Critical Thinking – Assessment Tools

Instructor Tools:

Questions are a big part of critical thinking and the following resources should help you when you’re posing your questions to students and when you are supporting students to learn to pose well-formed questions themselves.

Questioning Strategies offers guidance for using questions while you’re teaching.  It suggests how to prepare questions and how to handle students’ responses and non-responses.

Checking for Understanding Activities includes a list of question stems on pg. 3 to help you write questions to use during lectures and discussions.

Self-evaluation and metacognition are often considered important facets of critical thinking.  The following resources should help you to support students’ development as metacognitively aware and self-reflective learners.

Structures for Student Self Assessment from the Foundation for Critical Thinking offers suggestions for in-class activities, some of which could be adapted for distance education, that will encourage students to articulate their understanding so that they can engage in self-evaluation and peer-evaluation.  The suggestions for strategies related to reading and listening may be particularly useful.

Communicating in Math Classrooms includes a video and background essay illustrating techniques for encouraging students to consider and explain their reasoning during problem-solving activities.  Though based on a math example, the technique could be applied in many classes.

Reading is a necessary precursor to much of the critical thinking we ask our students to do.  The following resource may help you to anticipate and address difficulties your students will encounter when they are adjusting to the reading required in college courses.
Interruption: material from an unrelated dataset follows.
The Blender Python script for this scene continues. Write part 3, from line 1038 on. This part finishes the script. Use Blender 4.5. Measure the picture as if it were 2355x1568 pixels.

Harvard Report This summary of a (possibly fictional) research study done at Harvard is a reminder that we need to help our students learn to avoid “obedient purposelessness” when reading for classes. “The exercise of judgment in reading requires self-confidence, even courage, on the part of the student who must decide for himself what to read or skip.”

Strategies to Help Students “Go Deep” When Reading Digitally is an article with a few suggestions from UC Berkeley’s History-Social Science Project about how students can be taught to interact with digital texts to find main ideas and to paraphrase in order to digest difficult texts.

Student Resources:


7 Ways to Improve Your Critical Thinking Skills is a brief, informal webpage that tries to explain critical thinking, how it differs from “everyday thinking” and what it takes to think critically.  It might provide an introduction to your students about the purpose and value of the CT skills you require in your class.

Thinking-Intensive Reading this page offers students tips on how to read critically in order to be ready to use what they have just read.

How to Mind Map a Textbook is a step-by-step guide to creating a set of mind-maps to facilitate note taking and to make it easy to refer back to a visual, well-organized representation of the book you’re reading.

A Simple Guide to Text Annotation includes what type of information to be looking for in the text in order to annotate it and some suggestions for annotation shorthand.